--- BEGIN Information shown ---

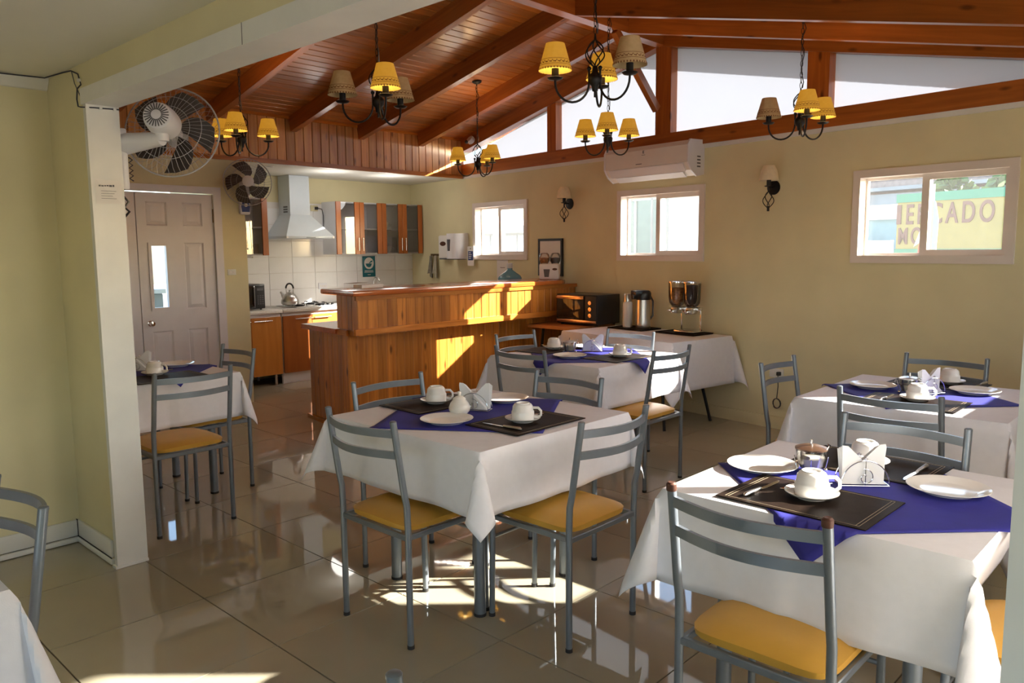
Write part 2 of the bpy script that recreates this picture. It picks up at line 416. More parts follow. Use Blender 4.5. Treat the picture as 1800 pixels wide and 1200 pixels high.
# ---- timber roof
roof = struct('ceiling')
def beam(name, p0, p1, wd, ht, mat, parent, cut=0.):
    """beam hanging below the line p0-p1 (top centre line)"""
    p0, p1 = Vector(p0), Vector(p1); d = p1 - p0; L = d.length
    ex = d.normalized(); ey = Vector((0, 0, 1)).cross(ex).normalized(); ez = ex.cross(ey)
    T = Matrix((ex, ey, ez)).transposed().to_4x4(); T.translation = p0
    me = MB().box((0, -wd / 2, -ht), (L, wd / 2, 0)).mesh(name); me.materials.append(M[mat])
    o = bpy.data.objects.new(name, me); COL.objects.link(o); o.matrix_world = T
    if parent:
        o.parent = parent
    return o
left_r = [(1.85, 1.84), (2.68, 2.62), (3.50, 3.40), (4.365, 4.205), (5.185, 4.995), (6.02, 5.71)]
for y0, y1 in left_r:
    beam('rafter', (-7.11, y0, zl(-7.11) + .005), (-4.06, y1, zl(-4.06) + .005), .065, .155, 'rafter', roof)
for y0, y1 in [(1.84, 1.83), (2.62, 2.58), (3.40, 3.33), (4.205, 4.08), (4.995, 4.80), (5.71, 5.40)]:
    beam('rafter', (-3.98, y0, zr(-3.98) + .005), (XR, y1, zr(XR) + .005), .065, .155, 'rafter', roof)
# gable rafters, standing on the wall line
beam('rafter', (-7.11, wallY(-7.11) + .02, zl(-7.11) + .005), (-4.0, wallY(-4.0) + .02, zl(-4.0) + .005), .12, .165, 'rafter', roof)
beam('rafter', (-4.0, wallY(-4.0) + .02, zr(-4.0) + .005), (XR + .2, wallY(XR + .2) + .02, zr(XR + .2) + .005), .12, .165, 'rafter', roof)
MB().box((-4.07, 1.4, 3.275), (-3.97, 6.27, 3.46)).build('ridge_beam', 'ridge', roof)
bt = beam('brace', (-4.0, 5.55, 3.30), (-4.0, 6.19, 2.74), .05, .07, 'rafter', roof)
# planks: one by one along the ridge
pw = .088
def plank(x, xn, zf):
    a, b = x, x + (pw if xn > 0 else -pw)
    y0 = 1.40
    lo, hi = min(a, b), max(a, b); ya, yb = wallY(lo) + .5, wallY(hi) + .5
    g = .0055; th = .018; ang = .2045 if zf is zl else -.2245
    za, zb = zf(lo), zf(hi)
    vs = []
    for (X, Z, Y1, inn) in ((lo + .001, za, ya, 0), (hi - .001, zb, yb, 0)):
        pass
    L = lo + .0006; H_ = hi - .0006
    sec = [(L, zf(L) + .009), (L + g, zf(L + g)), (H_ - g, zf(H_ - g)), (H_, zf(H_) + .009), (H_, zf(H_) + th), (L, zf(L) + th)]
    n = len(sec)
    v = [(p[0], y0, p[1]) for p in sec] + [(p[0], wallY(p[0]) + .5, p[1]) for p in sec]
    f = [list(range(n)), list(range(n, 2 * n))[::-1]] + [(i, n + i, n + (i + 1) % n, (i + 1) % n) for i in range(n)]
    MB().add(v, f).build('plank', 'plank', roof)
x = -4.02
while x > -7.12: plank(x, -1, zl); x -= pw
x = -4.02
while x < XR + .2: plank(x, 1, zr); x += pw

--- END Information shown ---

**Short exercise**
Transcribe the whole listing exactly. Pictures stay out of your copy.

**Answer in full**
Write part 2 of the bpy script that recreates this picture. It picks up at line 416. More parts follow. Use Blender 4.5. Treat the picture as 1800 pixels wide and 1200 pixels high.
# ---- timber roof
roof = struct('ceiling')
def beam(name, p0, p1, wd, ht, mat, parent, cut=0.):
    """beam hanging below the line p0-p1 (top centre line)"""
    p0, p1 = Vector(p0), Vector(p1); d = p1 - p0; L = d.length
    ex = d.normalized(); ey = Vector((0, 0, 1)).cross(ex).normalized(); ez = ex.cross(ey)
    T = Matrix((ex, ey, ez)).transposed().to_4x4(); T.translation = p0
    me = MB().box((0, -wd / 2, -ht), (L, wd / 2, 0)).mesh(name); me.materials.append(M[mat])
    o = bpy.data.objects.new(name, me); COL.objects.link(o); o.matrix_world = T
    if parent:
        o.parent = parent
    return o
left_r = [(1.85, 1.84), (2.68, 2.62), (3.50, 3.40), (4.365, 4.205), (5.185, 4.995), (6.02, 5.71)]
for y0, y1 in left_r:
    beam('rafter', (-7.11, y0, zl(-7.11) + .005), (-4.06, y1, zl(-4.06) + .005), .065, .155, 'rafter', roof)
for y0, y1 in [(1.84, 1.83), (2.62, 2.58), (3.40, 3.33), (4.205, 4.08), (4.995, 4.80), (5.71, 5.40)]:
    beam('rafter', (-3.98, y0, zr(-3.98) + .005), (XR, y1, zr(XR) + .005), .065, .155, 'rafter', roof)
# gable rafters, standing on the wall line
beam('rafter', (-7.11, wallY(-7.11) + .02, zl(-7.11) + .005), (-4.0, wallY(-4.0) + .02, zl(-4.0) + .005), .12, .165, 'rafter', roof)
beam('rafter', (-4.0, wallY(-4.0) + .02, zr(-4.0) + .005), (XR + .2, wallY(XR + .2) + .02, zr(XR + .2) + .005), .12, .165, 'rafter', roof)
MB().box((-4.07, 1.4, 3.275), (-3.97, 6.27, 3.46)).build('ridge_beam', 'ridge', roof)
bt = beam('brace', (-4.0, 5.55, 3.30), (-4.0, 6.19, 2.74), .05, .07, 'rafter', roof)
# planks: one by one along the ridge
pw = .088
def plank(x, xn, zf):
    a, b = x, x + (pw if xn > 0 else -pw)
    y0 = 1.40
    lo, hi = min(a, b), max(a, b); ya, yb = wallY(lo) + .5, wallY(hi) + .5
    g = .0055; th = .018; ang = .2045 if zf is zl else -.2245
    za, zb = zf(lo), zf(hi)
    vs = []
    for (X, Z, Y1, inn) in ((lo + .001, za, ya, 0), (hi - .001, zb, yb, 0)):
        pass
    L = lo + .0006; H_ = hi - .0006
    sec = [(L, zf(L) + .009), (L + g, zf(L + g)), (H_ - g, zf(H_ - g)), (H_, zf(H_) + .009), (H_, zf(H_) + th), (L, zf(L) + th)]
    n = len(sec)
    v = [(p[0], y0, p[1]) for p in sec] + [(p[0], wallY(p[0]) + .5, p[1]) for p in sec]
    f = [list(range(n)), list(range(n, 2 * n))[::-1]] + [(i, n + i, n + (i + 1) % n, (i + 1) % n) for i in range(n)]
    MB().add(v, f).build('plank', 'plank', roof)
x = -4.02
while x > -7.12: plank(x, -1, zl); x -= pw
x = -4.02
while x < XR + .2: plank(x, 1, zr); x += pw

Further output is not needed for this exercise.